Enter 'Pale Sketches,' which has been available for a little over two-months at this writing. Where Conqueror fails at times, Pale Sketches succeeds-in-spades: it is epic, it is moving, and it speaks volumes on the sorrow and the emotional torture of this peculiar era we're inhabiting. This was also the feeling one got from Godflesh, Techno Animal, and many of Broadrick's countless side-projects up until 2003. Even the first Jesu full-length from Hydrahead (the self-titled 'Jesu') accomplished this with an almost cathedral-like structure. Not so strangely, many of the tracks on Pale Sketches date between '2000-2007,' and Conqueror overlaps the same period. What you have here is an artist with so many sides that it's probably difficult to decide which songs belong on any given release! Considering that this is the first release in seven years from his Avalanche imprint, Pale Sketches ranks as a very special release for Justin in every respect, even with its dismissive title.
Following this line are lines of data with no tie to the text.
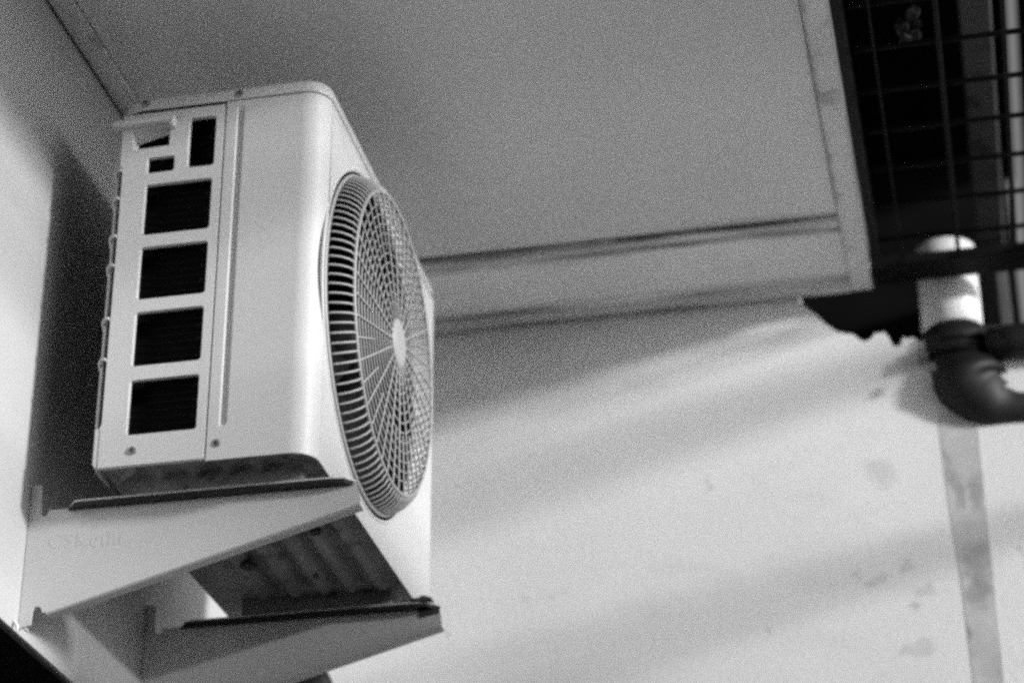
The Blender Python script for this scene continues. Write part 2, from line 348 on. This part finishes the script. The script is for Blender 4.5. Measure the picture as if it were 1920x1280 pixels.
# ------------------------------------------------------------ air conditioner
UX, UY, UZ = -1.092, 2.6, 1.2515 + H
DX, DY, DZ = 0.29, 0.625, 0.555
ac = thing('air_conditioner', 'white outdoor air conditioner unit with round fan grille on wall brackets', 'air conditioner', (UX, UY, UZ))

# front panel: near side strip with a pressed groove, rounded corner, front face with the fan opening, far side
R0 = 0.032
CY, CZ, RG = 0.258, 0.277, 0.243
bm = bmesh.new()
zs = [0.0, 0.0008, 0.0020, 0.046, 0.052, 0.30, 0.519, 0.525, 0.5315, 0.5327, 0.5335]
gd = [0, 0, 0, 0, 1, 1, 1, 0, 0, 0, 0]
prof = [(0.1515, 0, 0), (0.158, 0, 0), (0.1655, 0, 0), (0.1672, 0, 1), (0.1695, 0, 1), (0.1745, 0, 1), (0.1775, 0, 0), (0.19, 0, 0), (0.22, 0, 0), (0.245, 0, 0), (DX - R0 - .004, 0, 0)]
N = 30
prof += [(DX - R0 + R0 * math.sin(a), R0 - R0 * math.cos(a), 0) for a in [math.pi / 2 * i / N for i in range(N + 1)]]
cols = []
for k, z in enumerate(zs):
    cols.append([bm.verts.new((x, y + 0.0048 * q * gd[k], z)) for x, y, q in prof])
for k in range(len(zs) - 1):
    for i in range(len(prof) - 1):
        bm.faces.new((cols[k][i], cols[k][i + 1], cols[k + 1][i + 1], cols[k + 1][i]))
l0 = [bm.verts.new((0.1515, 0.004, z)) for z in (0.0, 0.5335)]
bm.faces.new((cols[0][0], cols[-1][0], l0[1], l0[0]))
fp = mesh_obj('front_panel', bm, M_unit, ac, True, recalc=False)
for p in fp.data.polygons:
    if p.center.x < .195: p.use_smooth = False
sd = fp.modifiers.new('thickness', 'SOLIDIFY'); sd.thickness = 0.0012; sd.offset = 0
bm = bmesh.new()
R2 = 0.014
c3 = []
for z in (0.0, 0.5335):
    c3.append([bm.verts.new((DX - R2 + R2 * math.cos(a), DY - R2 + R2 * math.sin(a), z)) for a in [math.pi / 2 * i / 8 for i in range(9)]] + [bm.verts.new((0.05, DY, z))])
for i in range(9): bm.faces.new((c3[0][i], c3[0][i + 1], c3[1][i + 1], c3[1][i]))
o = mesh_obj('far_side', bm, M_unit, fp, True, recalc=False); o.modifiers.new('t', 'SOLIDIFY').thickness = 0.0012
bm = bmesh.new()
circ = [(CY + RG * math.cos(k * 2 * math.pi / 128), CZ + RG * math.sin(k * 2 * math.pi / 128)) for k in range(128)]
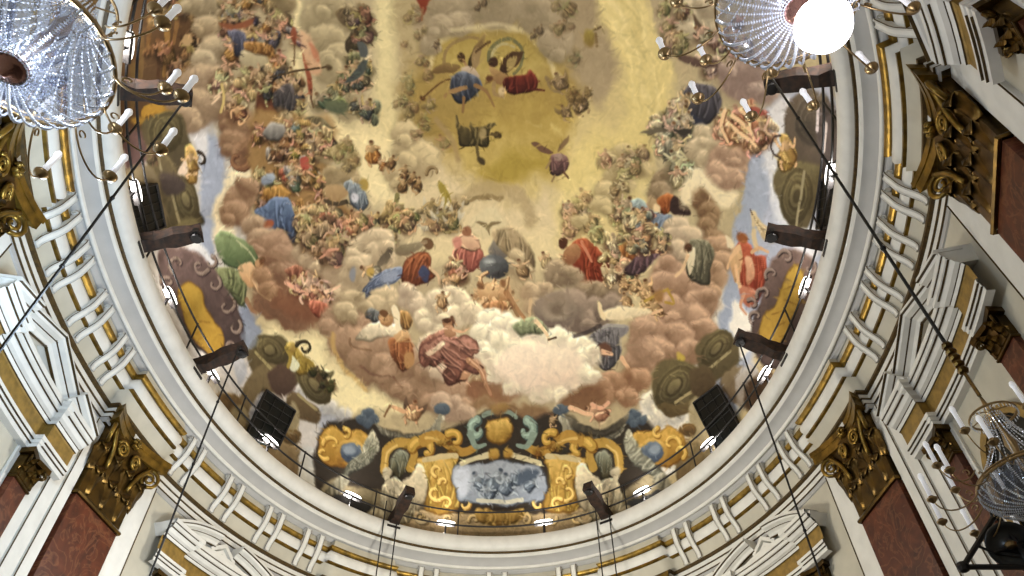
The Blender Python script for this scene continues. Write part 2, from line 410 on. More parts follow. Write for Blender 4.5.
def bay(c, kind, label, lit=1):
    p, a = frame(c, 1.04, -RING); r = empty('tribune_surround', p, a)
    tag(r, label, 'tribune surround', 'framed tribune bays between the great pilasters')
    hw = 2.02; bl = [(c-hw, c-hw+.85), (c+hw-.85, c+hw)]; q = path(c-hw, c+hw, bl, .16, .25)
    sh = .45 if kind == 'tri' else .2
    def pt(name, prof, mat):
        o = sweep_plan(name, q, [(d_, z_-sh) for d_, z_ in prof], mat, kind=None); return local(o, r)
    pt('cornice', [(1.04, -2.46), (.66, -2.46), (.66, -2.54), (.70, -2.58), (.70, -2.64), (.73, -2.66), (.76, -2.68), (.80, -2.74), (.86, -2.78), (.90, -2.85)], M['white'])
    pt('frieze', [(.90, -2.85), (.93, -2.88), (.93, -3.16), (.93, -3.18)], M['goldpaint'])
    pt('architrave', [(.93, -3.18), (.88, -3.2), (.88, -3.28), (.90, -3.29), (.90, -3.36), (.92, -3.37), (.92, -3.46), (1.04, -3.48)], M['white'])
    for zz, dd in ((-2.56, .675), (-2.665, .725), (-2.782, .862), (-2.852, .90), (-3.285, .878), (-3.365, .898)):
        o = sweep_plan('gilt_line', q, [(dd-.008, zz-sh+.008), (dd-.012, zz-sh-.006), (dd+.02, zz-sh-.008)], M['line'], kind=None); local(o, r)
    if kind == 'tri':
        ap = -2.10; ft = -2.86
        for sx in (-1, 1):
            raking([(c, ap), (c+sx*1.15, ap+(ft-ap)*1.15/2.02)], RK, M['white'], r, 'raking_cornice')
            raking([(c+sx*1.15, ap+(ft-ap)*1.15/2.02 + .02), (c+sx*2.02, ft+.02)], RKO, M['white'], r, 'raking_block')
            for n_, d_, e_ in ((.075, .585, 0), (.185, .725, 0), (.315, .85, 0)):
                raking([(c, ap), (c+sx*1.15, ap+(ft-ap)*1.15/2.02)], [(n_, d_-.012), (n_+.012, d_-.012), (n_+.012, d_+.04), (n_, d_+.04)], M['line'], r, 'gilt_line')
                raking([(c+sx*1.15, ap+(ft-ap)*1.15/2.02+.02), (c+sx*2.02, ft+.02)], [(n_, d_-.153), (n_+.012, d_-.153), (n_+.012, d_-.1), (n_, d_-.1)], M['line'], r, 'gilt_line')
    else:
        R = 3.43; z0 = -2.03 - R
        def A(a0, a1, rr): return [(c + rr*math.sin(t), z0 + rr*math.cos(t)) for t in np.linspace(a0, a1, 14)]
        for sx in (-1, 1):
            raking(A(sx*.10, sx*.66, R), RK, M['white'], r, 'curved_cornice')
            for n_, d_ in ((.075, .585), (.185, .725), (.315, .85)):
                raking(A(sx*.10, sx*.66, R), [(n_, d_-.012), (n_+.012, d_-.012), (n_+.012, d_+.04), (n_, d_+.04)], M['line'], r, 'gilt_line')
        for rr, dl in ((3.02, .86), (2.86, .90), (2.70, .94)):
            raking(A(-.45, .45, rr), [(0, dl), (.12, dl), (.14, 1.04), (0, 1.04)], M['white'], r, 'arch_band')
            raking(A(-.45, .45, rr), [(.12, dl-.006), (.14, dl-.006), (.14, dl+.03), (.12, dl+.03)], M['line'], r, 'gilt_line')
        for sx in (-1, 1):
            for q_ in range(3): raking([(c, -2.12-.16*q_), (c+sx*.42, -2.42-.16*q_)], [(0, .86+.05*q_), (.09, .86+.05*q_), (.11, 1.04), (0, 1.04)], M['white'], r, 'crown_moulding')
    # small pilasters
    for sx in (-1, 1):
        x = sx*1.42; w_ = .27; zc = RING - 3.48 - sh
        b = MB(); b.box(x-w_, x+w_, 0, .2, .5, zc-.55, .02); b.build('small_shaft', M['marble'], r)
        b = MB(); b.box(x-w_-.03, x+w_+.03, 0, .24, zc-.57, zc-.52, .01); b.box(x-w_-.02, x+w_+.02, 0, .24, zc-.52, zc-.10, .02)
        for i in range(3): leaf(b, x+(-1+i)*w_*.75, .24, zc-.5, .24, .2, .1)
        for i in range(2): leaf(b, x+(-.5+i)*w_*1.2, .25, zc-.34, .24, .2, .13)
        for s2 in (-1, 1): volute(b, x+s2*w_*1.05, .30, zc-.2, .085, s2*.7, .7, th=.022)
        b.prism([(x-w_-.12, .36), (x, .28), (x+w_+.12, .36), (x+w_+.06, 0), (x-w_-.06, 0)], 2, zc-.1, zc); b.build('small_capital', M['oldgold'], r)
        b = MB(); b.box(x-w_-.14, x-w_-.02, 0, .08, .5, zc, .01); b.box(x+w_+.02, x+w_+.14, 0, .08, .5, zc, .01); b.build('side_strip', M['white'], r)
    # inner arched opening with frame and dark glass
    b = MB(); n = 16; zb = RING-7.2; zs = RING-5.6; ri, ro = .82, .98
    o_ = [(-ro, zb)] + [(-ro*math.cos(t), zs+ro*math.sin(t)) for t in np.linspace(0, math.pi, n)] + [(ro, zb)]
    i_ = [(-ri, zb)] + [(-ri*math.cos(t), zs+ri*math.sin(t)) for t in np.linspace(0, math.pi, n)] + [(ri, zb)]
    v = []; k = len(o_)
    for y in (.0, .12): v += [(x, y, z) for x, z in o_] + [(x, y, z) for x, z in i_]
    f = [(2*k+i, 2*k+i+1, 3*k+i+1, 3*k+i) for i in range(k-1)] + [(i, 2*k+i, 2*k+i+1, i+1)[::-1] for i in range(k-1)] + [(k+i, k+i+1, 3*k+i+1, 3*k+i)[::-1] for i in range(k-1)]
    b.add(v, f); b.build('arch_frame', M['goldpaint'], r)
    b = MB(); b.add([(x, .03, z) for x, z in i_], [tuple(range(k))]); b.build('glass', M['window'], r)
    return r
bay(15.25, 'tri', 'white pedimented surround with ochre frieze between the two left pilasters')
bay(-15.55, 'tri', 'white pedimented surround with gilded frieze between the two right pilasters')
bay(7.9, 'seg', 'curved-pediment surround at the lower left, right of the red pilaster')
bay(-7.95, 'seg', 'curved-pediment surround at the lower right, left of the red pilaster')
bay(-22.9, 'tri', 'pedimented surround in the upper right corner beyond the dark gilded capital')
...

In many ways, it's exactly what I've wanted to hear for several years from him.

If I would compare the music on Pale Sketches to a particular band, it would be Joy Division. There's a great balance of heaviness, electronics, heavy sound-processing, and that strange tone of sorrow and joy coexisting together. That aesthetic is exactly what makes the music of Broadrick so timeless and so powerful when he's at his best. Songs like 'Dummy' take elements of the very best of UK post-punk with an injection of elements of the present. The result is the future. 'Supple Hope' could have almost been a Godflesh song, except that most of the arrangement focuses on some beautifully-layered electronics and some truly inspired vocals. Guitar is backgrounded, and there is more than a hint of an Eno and krautrock influence in the sounds and arrangements (with a dash of 'Frippertronics' ala' James Plotkin of that other grindcore band Old).

Maybe Justin Broadrick had tired of the crushing sound and nihilism of Godflesh by 2001 (I was also ready for something new), but the sorrow remains fully-intact in all his releases in 2007. The changes in his sound are a move towards the melodic and the poppy. To many old fans, this is sacrilege, and Broadrick has expressed the feeling that he's not going to miss them. Considering many of them are fixated on Streetcleaner, I'd have to agree. Even so, the excitement of creativity, curiosity, and discovery have also carried-over from the years predating Jesu. Half of Pale Sketches comprises songs, while the other half are instrumentals. Every one of them is a classic balance of heavy rock combined with electronics just waiting to be discovered by the curious. Contrary to most of the reviews--and even comments from Broadrick himself--this is significantly more psychedelic than Conqueror.

This miscellany of tracks (as most releases by Jesu are) is the real 'Conqueror,' and hardly a collection of 'Pale Sketches.' It's another great observation that life is a strange combination of misery and joy, beauty and ugliness. That describes the music of Justin K. Broadrick in every respect, especially in his current incarnations. Making those two elements harmonize is what makes some of his work very inspired, even genius. This man has grown, showing us emotional vistas that we never thought possible through his music. The occasional misfire will be well worth it.